→ **Task goal**:
Reproduce exactly, and only, the lines running from the start of the entries below to the line containing "for o in list(bpy.data.objects): bpy.data.objects.remove(o)".

→ **Listing**:
───

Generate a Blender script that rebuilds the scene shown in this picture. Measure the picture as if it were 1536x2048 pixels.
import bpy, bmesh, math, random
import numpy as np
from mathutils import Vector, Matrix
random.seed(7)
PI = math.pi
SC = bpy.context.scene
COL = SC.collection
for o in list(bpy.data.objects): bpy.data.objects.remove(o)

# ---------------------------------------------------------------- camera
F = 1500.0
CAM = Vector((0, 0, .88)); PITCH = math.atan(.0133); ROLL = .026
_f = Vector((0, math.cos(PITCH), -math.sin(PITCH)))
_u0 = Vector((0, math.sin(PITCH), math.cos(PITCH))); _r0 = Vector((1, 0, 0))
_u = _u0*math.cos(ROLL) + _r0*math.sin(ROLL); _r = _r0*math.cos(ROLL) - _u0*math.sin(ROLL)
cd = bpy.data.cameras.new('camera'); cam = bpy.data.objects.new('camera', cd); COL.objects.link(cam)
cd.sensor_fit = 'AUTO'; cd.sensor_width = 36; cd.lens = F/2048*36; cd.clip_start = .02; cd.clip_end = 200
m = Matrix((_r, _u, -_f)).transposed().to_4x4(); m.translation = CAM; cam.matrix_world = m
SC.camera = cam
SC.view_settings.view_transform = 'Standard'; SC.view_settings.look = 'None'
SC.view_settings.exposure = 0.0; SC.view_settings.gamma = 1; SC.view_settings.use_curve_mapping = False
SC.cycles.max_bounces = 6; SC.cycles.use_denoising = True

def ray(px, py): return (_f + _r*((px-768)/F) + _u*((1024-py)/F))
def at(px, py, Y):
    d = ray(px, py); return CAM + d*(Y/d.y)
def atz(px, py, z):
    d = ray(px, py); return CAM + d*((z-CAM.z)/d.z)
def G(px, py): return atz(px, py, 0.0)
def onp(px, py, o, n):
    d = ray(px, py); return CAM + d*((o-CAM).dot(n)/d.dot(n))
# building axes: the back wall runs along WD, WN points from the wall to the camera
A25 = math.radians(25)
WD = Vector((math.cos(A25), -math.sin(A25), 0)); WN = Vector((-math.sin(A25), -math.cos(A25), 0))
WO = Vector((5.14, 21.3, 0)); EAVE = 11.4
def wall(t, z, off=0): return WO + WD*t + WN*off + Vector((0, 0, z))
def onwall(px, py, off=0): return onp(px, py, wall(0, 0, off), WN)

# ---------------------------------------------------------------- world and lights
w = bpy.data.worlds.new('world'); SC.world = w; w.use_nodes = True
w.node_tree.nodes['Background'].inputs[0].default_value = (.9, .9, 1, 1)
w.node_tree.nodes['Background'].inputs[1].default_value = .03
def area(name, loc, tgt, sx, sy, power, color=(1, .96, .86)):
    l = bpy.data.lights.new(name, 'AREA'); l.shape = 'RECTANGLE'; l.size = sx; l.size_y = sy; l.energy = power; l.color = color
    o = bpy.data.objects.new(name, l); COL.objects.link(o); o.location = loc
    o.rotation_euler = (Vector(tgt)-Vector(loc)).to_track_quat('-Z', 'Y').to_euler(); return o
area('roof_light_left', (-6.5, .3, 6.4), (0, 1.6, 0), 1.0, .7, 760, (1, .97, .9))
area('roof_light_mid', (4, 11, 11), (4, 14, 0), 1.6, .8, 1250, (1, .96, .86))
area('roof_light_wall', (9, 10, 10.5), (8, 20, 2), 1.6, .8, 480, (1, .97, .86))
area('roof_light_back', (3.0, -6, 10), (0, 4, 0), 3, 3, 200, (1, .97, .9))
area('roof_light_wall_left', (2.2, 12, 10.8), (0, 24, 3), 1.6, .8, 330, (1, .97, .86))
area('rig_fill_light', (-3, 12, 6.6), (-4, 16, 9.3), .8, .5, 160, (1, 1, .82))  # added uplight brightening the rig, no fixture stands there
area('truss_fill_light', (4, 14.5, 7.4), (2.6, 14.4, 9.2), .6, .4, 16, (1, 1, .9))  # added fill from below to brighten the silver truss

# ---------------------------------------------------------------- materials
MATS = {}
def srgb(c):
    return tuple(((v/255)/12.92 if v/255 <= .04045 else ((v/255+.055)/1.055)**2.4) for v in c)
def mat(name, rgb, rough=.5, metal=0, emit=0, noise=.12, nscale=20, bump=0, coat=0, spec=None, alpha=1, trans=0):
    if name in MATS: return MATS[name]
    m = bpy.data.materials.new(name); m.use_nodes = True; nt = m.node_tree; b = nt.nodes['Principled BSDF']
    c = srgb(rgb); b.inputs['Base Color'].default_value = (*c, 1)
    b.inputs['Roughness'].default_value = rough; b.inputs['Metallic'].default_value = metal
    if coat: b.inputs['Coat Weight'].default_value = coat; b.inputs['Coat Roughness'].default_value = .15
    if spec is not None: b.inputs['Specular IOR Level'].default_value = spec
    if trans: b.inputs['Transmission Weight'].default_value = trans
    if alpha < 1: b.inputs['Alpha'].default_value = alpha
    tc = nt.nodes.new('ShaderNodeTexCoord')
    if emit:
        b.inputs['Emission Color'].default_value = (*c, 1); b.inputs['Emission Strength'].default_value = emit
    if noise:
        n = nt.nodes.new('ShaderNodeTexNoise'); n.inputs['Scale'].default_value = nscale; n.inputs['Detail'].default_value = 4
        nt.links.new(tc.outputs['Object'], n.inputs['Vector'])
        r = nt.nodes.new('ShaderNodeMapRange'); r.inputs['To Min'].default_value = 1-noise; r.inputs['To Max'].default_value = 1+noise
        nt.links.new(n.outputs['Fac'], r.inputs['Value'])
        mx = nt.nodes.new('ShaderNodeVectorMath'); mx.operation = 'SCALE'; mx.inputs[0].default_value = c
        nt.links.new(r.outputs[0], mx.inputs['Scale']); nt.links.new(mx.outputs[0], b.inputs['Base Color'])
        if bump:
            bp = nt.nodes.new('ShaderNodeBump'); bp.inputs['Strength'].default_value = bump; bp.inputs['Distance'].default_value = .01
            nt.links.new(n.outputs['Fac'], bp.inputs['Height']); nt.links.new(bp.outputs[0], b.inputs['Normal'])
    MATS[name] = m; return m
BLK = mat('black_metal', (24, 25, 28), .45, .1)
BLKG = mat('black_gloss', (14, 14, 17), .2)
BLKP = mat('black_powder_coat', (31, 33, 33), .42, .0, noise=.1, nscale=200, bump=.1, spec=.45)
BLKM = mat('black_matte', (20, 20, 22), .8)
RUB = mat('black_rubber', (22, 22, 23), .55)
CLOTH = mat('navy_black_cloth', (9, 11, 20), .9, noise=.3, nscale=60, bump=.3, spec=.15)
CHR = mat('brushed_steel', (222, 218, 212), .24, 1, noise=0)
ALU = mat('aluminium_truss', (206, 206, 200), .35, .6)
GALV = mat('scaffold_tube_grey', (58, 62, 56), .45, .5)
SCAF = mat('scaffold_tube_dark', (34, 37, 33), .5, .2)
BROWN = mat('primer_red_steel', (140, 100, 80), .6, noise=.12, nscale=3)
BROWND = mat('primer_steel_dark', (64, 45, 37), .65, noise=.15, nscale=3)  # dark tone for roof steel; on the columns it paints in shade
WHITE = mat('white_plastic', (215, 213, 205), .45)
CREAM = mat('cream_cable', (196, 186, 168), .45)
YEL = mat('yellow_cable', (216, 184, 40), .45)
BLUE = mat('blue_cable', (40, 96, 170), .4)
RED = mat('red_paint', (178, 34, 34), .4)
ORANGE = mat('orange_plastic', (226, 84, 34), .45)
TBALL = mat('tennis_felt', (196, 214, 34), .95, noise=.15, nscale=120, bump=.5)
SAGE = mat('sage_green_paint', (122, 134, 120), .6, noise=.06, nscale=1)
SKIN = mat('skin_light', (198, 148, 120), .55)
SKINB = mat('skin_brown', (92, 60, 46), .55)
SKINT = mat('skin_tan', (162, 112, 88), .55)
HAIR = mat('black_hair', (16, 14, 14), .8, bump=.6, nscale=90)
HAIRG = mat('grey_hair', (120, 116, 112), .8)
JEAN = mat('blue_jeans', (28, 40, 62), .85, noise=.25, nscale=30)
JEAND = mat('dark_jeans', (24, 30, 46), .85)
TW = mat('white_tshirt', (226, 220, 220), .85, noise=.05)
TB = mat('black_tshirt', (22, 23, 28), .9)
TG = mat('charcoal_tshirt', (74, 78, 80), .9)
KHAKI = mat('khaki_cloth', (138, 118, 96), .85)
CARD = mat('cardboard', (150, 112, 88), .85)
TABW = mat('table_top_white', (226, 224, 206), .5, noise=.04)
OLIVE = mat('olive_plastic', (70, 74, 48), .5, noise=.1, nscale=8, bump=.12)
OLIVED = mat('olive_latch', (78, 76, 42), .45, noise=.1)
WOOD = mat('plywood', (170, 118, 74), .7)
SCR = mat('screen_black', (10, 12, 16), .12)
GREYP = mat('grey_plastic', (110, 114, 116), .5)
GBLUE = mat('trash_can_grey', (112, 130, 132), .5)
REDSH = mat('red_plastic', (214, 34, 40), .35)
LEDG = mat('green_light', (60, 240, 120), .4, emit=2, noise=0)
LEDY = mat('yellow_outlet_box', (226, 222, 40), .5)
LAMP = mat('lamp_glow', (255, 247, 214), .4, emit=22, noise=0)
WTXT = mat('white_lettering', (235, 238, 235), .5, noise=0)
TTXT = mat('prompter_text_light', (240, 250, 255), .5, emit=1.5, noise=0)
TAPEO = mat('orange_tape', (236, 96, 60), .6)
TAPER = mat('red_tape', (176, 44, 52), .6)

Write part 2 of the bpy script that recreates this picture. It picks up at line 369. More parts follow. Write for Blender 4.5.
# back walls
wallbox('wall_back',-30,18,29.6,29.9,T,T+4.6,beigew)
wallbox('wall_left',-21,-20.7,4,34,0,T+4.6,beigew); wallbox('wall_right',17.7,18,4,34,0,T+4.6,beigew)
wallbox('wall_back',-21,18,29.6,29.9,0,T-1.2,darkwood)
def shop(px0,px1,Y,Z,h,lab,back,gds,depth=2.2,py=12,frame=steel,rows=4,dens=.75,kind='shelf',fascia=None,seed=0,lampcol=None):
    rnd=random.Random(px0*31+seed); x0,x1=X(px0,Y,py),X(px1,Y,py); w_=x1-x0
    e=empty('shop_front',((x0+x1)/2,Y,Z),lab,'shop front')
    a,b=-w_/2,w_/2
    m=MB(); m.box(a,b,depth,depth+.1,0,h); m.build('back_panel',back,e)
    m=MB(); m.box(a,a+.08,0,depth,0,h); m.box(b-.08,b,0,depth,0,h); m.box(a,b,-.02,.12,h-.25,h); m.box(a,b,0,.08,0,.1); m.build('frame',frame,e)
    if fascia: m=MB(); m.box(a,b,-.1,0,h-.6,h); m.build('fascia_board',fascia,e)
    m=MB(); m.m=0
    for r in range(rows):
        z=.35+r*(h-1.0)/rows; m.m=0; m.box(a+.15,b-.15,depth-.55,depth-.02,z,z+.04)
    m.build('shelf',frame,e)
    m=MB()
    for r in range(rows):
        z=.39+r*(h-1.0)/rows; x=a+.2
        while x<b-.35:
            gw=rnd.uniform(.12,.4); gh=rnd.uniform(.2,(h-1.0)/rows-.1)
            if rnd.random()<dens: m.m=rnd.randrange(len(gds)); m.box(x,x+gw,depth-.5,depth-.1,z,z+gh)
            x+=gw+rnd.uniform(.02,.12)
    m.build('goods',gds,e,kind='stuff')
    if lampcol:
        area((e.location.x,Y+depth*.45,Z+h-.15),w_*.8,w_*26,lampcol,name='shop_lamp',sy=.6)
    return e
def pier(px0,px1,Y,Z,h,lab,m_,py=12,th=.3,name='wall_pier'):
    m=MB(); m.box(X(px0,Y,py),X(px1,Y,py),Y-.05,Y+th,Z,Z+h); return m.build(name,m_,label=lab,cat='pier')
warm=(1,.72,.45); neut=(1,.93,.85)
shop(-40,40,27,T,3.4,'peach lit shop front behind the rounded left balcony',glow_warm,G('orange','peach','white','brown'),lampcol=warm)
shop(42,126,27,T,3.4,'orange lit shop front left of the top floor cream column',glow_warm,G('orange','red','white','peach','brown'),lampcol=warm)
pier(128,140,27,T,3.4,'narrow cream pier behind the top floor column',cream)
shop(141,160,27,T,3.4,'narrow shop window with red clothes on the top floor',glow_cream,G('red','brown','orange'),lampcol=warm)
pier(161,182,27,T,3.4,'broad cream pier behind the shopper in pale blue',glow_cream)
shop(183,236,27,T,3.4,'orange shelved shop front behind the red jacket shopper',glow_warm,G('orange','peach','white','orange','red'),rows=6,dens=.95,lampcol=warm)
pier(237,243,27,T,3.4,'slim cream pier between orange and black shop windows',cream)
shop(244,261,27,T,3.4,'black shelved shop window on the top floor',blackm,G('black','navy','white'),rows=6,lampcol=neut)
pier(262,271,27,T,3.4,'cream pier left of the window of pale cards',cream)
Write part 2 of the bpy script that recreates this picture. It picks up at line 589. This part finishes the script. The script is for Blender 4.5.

───

→ **In response**:
Generate a Blender script that rebuilds the scene shown in this picture. Measure the picture as if it were 1536x2048 pixels.
import bpy, bmesh, math, random
import numpy as np
from mathutils import Vector, Matrix
random.seed(7)
PI = math.pi
SC = bpy.context.scene
COL = SC.collection
for o in list(bpy.data.objects): bpy.data.objects.remove(o)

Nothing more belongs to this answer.